The actual stories are good ones: Mikey’s progressive blindness and his relationship with his dad; Alice’s relationships with Sally, her ex-husband, her girlfriend and Mikey; Jimmy’s inability to communicate with his parents; Sam’s unrequited love for Sally and subsequent turn to religion; Lynn’s tumultuous musical career and alcoholism; Sally’s grim childhood, which is only hinted at in the text. But the execution of these stories isn’t ideal: these dramas, by and large, are revealed in pretty flat conversational exchanges, the scenes of which are rather mundane (people eating, drinking, smoking as they chat), while the dramatized scenes from their childhoods are relatively banal: a near-death experience that’s robbed of all tension because the flashback context gives away the ending; a ghostly scene that fails to terrify; a description of a solar eclipse that underwhelms (try Annie Dillard for the full hallucinatory experience). The children’s dialogue feels staged, and the adults’ dialogue is overly expositionary: when Sam reminds the others of Pete, a ‘neighbourhood bully’, for instance, Lynn’s contribution – that he was ‘tough and scary’ with ‘a ponytail’ – feels unnatural and unnecessary. Their exchanges lack the fluidity and shorthand that would suggest the back-and-forth between old friends; the need to convey plot points in order to build character through anecdotes comes at the expense of building those same characters through the dialogue itself or present-day action. Only Alice’s voice stands out, but her confrontational sassiness tips over too frequently into unconvincing buffoonery. Reading these characters, it’s hard to credit them as thirty-one or -two; they’ve got the demeanours of much older people, reminiscing over their wasted youths, rather than those of the young adults they actually are. Moreover, the use of Sally, and her death, as the pivot for their various self-realisations, replicates the old crime-fiction chestnut: the beautiful dead girl who sets the others (mostly male) of on a journey of self-discovery. Sally’s assumed depression is discussed, sure, and fearfully, but ultimately her death becomes an object lesson for her friends – don’t keep secrets, find a way to push on through – while Sally herself remains a cipher.

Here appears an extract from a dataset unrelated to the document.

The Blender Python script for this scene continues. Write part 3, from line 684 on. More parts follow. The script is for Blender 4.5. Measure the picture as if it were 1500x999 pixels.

It’s not very fair to end a review with a ‘if I were to do this’ rumination, but indulge me: Mikey’s going blind is enormously compelling, as is both his family situation and Sally’s (no spoilers!), and I would have loved a slower, more detailed examination of all this that played out chronologically, rather than an assemble-piece that relies on flashback and uses death as the dramatic instigator. Kauffman has the ideas and the ambition, but I would like to see a more ruthless exploration of friendship than the one I found here.

Any Cop?: It’s okay, but if you want a more absorbing look at similar issues, I’d go for Meg Wolitzer’s The Interestings or – if you’re brave enough – Hanya Yanagihara’s A Little Life.